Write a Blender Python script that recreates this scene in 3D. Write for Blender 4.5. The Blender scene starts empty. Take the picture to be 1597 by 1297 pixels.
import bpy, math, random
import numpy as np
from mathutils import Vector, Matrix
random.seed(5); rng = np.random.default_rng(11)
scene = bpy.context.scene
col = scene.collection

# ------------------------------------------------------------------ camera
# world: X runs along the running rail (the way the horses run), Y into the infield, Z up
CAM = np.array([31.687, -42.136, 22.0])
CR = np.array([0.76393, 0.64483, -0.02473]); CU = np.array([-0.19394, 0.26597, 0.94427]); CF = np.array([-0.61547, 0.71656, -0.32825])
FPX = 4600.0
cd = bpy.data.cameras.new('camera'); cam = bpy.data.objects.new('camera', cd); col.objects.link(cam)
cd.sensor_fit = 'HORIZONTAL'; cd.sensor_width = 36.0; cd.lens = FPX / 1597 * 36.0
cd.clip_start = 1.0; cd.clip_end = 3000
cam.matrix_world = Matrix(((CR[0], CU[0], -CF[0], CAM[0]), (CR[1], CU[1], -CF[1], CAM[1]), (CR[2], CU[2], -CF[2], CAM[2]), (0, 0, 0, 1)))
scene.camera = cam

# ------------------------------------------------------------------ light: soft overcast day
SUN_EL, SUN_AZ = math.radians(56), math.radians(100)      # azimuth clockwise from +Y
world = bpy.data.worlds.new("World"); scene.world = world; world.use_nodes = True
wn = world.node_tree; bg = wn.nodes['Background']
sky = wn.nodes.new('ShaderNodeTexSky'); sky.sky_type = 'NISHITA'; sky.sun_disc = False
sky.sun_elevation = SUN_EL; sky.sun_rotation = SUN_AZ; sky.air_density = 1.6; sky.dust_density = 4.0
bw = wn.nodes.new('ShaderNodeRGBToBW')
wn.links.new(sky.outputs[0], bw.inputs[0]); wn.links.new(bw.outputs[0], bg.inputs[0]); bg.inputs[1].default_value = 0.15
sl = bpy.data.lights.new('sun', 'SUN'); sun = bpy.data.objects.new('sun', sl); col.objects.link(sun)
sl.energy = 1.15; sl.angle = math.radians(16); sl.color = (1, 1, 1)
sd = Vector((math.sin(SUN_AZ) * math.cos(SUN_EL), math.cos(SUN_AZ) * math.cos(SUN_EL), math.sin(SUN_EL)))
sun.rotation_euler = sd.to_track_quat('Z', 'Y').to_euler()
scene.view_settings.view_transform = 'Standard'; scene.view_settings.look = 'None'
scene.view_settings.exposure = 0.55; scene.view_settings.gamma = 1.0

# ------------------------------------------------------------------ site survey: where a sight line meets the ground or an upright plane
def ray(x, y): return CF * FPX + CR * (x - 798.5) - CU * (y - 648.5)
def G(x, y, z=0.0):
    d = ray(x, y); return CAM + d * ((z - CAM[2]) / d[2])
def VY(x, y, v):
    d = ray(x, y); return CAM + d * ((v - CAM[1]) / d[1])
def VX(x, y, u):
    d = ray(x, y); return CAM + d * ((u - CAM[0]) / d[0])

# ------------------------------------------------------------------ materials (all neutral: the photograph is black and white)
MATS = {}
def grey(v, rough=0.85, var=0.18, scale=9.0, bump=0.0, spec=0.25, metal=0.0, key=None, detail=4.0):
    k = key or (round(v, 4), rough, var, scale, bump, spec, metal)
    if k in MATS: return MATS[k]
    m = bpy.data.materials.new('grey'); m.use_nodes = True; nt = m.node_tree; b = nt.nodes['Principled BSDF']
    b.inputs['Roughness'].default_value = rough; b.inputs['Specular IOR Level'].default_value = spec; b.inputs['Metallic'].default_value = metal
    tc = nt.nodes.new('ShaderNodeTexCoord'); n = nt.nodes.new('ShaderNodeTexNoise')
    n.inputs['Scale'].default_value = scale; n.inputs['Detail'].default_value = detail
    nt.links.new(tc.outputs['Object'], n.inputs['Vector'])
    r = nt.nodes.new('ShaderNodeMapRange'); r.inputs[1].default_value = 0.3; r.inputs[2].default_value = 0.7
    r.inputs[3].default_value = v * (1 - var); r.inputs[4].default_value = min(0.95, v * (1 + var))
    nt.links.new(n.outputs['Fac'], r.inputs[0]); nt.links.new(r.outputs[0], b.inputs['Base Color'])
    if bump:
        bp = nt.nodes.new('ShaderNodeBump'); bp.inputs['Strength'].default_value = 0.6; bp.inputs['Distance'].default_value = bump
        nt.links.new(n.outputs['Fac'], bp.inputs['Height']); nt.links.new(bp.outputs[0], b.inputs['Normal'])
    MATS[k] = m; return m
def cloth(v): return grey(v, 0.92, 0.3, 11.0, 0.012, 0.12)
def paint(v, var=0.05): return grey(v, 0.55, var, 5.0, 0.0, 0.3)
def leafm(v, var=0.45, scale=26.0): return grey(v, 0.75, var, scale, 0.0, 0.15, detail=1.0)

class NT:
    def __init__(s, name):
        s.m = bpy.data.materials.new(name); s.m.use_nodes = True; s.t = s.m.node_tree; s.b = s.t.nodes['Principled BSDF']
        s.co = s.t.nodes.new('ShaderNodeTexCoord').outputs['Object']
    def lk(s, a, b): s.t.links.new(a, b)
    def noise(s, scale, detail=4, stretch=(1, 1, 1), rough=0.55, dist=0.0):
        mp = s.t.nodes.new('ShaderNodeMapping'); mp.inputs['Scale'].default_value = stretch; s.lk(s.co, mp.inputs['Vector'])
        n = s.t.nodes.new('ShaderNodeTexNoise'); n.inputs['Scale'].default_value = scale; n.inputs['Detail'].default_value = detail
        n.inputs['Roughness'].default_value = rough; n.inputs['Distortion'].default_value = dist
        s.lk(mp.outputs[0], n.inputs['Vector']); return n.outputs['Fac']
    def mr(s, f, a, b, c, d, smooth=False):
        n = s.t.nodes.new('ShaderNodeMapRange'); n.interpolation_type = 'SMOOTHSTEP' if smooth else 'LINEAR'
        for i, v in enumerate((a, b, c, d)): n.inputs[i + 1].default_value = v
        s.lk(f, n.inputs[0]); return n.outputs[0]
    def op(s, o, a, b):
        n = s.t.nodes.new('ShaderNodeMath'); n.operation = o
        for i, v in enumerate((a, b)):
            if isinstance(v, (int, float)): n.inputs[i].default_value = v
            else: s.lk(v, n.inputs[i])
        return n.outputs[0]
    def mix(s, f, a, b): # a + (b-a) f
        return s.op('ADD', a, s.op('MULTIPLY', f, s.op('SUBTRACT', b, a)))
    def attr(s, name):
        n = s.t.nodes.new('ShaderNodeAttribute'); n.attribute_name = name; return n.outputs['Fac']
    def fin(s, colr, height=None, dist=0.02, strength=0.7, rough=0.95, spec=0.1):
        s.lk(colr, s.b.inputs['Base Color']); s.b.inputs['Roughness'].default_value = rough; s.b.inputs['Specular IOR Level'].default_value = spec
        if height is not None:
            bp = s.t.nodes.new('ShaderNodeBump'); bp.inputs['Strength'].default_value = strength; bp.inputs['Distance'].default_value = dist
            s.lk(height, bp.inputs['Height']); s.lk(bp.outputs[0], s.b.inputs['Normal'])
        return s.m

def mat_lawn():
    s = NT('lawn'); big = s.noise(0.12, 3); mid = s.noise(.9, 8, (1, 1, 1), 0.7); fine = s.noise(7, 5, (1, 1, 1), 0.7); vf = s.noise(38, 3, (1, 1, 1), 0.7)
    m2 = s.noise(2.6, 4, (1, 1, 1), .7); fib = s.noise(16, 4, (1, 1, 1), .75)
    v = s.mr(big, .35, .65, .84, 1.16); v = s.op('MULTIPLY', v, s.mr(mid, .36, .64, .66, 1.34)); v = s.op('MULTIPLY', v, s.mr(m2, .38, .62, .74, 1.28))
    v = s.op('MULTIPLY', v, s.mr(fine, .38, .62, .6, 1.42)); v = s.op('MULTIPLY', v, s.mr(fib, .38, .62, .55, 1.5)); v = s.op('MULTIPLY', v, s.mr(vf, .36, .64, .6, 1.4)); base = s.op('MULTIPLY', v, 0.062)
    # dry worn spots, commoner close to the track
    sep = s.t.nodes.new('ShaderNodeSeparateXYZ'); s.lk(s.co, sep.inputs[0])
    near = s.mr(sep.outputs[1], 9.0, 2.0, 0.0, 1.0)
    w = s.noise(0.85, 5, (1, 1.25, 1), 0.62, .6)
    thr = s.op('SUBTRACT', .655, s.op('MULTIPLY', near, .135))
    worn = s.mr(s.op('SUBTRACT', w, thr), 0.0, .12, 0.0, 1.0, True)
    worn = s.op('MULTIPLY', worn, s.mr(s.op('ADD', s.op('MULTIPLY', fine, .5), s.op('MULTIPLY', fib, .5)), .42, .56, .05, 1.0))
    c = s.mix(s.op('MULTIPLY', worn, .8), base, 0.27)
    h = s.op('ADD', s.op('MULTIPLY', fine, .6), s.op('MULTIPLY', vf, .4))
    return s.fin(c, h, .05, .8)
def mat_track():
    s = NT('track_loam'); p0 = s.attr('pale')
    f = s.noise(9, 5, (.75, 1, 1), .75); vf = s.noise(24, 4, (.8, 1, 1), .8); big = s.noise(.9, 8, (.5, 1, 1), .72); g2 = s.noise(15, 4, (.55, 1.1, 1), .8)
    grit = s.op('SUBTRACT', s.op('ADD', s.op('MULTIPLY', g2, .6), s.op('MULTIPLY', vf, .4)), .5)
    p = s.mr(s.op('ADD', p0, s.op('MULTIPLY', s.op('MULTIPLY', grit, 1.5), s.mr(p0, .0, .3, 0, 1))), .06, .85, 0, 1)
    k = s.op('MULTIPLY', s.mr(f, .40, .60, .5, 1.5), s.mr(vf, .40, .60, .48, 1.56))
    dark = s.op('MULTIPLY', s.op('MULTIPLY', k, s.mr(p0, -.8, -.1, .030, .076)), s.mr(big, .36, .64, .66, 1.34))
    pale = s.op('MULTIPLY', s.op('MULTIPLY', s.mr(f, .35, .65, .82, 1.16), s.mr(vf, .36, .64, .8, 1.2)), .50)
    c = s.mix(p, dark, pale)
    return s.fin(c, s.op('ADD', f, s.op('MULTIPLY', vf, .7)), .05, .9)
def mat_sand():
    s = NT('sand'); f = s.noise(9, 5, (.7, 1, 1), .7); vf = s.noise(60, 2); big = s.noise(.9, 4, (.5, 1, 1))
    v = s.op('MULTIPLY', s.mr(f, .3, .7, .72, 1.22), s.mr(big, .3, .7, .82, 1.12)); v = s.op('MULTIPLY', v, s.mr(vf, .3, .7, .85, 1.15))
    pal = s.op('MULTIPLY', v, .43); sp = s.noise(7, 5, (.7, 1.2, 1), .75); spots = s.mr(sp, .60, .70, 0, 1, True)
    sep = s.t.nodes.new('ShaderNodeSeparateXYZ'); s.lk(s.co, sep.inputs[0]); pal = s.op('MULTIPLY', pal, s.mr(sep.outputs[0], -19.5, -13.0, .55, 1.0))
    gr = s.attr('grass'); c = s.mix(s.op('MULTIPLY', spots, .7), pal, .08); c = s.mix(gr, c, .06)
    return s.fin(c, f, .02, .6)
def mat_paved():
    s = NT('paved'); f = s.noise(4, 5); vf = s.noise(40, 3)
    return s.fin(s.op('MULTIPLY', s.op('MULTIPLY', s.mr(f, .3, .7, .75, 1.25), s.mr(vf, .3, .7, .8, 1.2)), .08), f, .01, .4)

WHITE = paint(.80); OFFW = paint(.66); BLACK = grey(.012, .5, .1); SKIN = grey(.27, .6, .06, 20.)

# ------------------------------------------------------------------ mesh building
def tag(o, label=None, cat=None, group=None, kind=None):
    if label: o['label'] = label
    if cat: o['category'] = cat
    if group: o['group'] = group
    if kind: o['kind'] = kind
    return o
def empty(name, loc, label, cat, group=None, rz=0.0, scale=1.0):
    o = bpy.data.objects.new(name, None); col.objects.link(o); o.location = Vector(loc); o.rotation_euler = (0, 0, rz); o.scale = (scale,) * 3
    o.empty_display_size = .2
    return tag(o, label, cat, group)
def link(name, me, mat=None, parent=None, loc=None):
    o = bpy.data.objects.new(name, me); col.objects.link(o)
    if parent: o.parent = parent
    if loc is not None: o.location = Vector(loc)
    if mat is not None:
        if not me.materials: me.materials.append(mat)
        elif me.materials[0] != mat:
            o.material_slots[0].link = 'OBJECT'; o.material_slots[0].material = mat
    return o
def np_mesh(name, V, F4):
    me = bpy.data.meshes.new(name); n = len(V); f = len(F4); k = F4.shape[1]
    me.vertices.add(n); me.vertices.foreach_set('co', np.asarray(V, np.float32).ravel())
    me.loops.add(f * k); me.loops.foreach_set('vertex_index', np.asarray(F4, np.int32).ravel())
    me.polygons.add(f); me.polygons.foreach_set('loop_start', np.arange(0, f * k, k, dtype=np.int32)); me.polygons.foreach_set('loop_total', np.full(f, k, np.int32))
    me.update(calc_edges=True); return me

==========

- [Brief]: Exactly the lines from the line with "-13.0, .55, 1.0))" to the line with "WHITE = paint(.80);", both included, are to be extracted, and no others.

- [The completed task]:
    sep = s.t.nodes.new('ShaderNodeSeparateXYZ'); s.lk(s.co, sep.inputs[0]); pal = s.op('MULTIPLY', pal, s.mr(sep.outputs[0], -19.5, -13.0, .55, 1.0))
    gr = s.attr('grass'); c = s.mix(s.op('MULTIPLY', spots, .7), pal, .08); c = s.mix(gr, c, .06)
    return s.fin(c, f, .02, .6)
def mat_paved():
    s = NT('paved'); f = s.noise(4, 5); vf = s.noise(40, 3)
    return s.fin(s.op('MULTIPLY', s.op('MULTIPLY', s.mr(f, .3, .7, .75, 1.25), s.mr(vf, .3, .7, .8, 1.2)), .08), f, .01, .4)

WHITE = paint(.80); OFFW = paint(.66); BLACK = grey(.012, .5, .1); SKIN = grey(.27, .6, .06, 20.)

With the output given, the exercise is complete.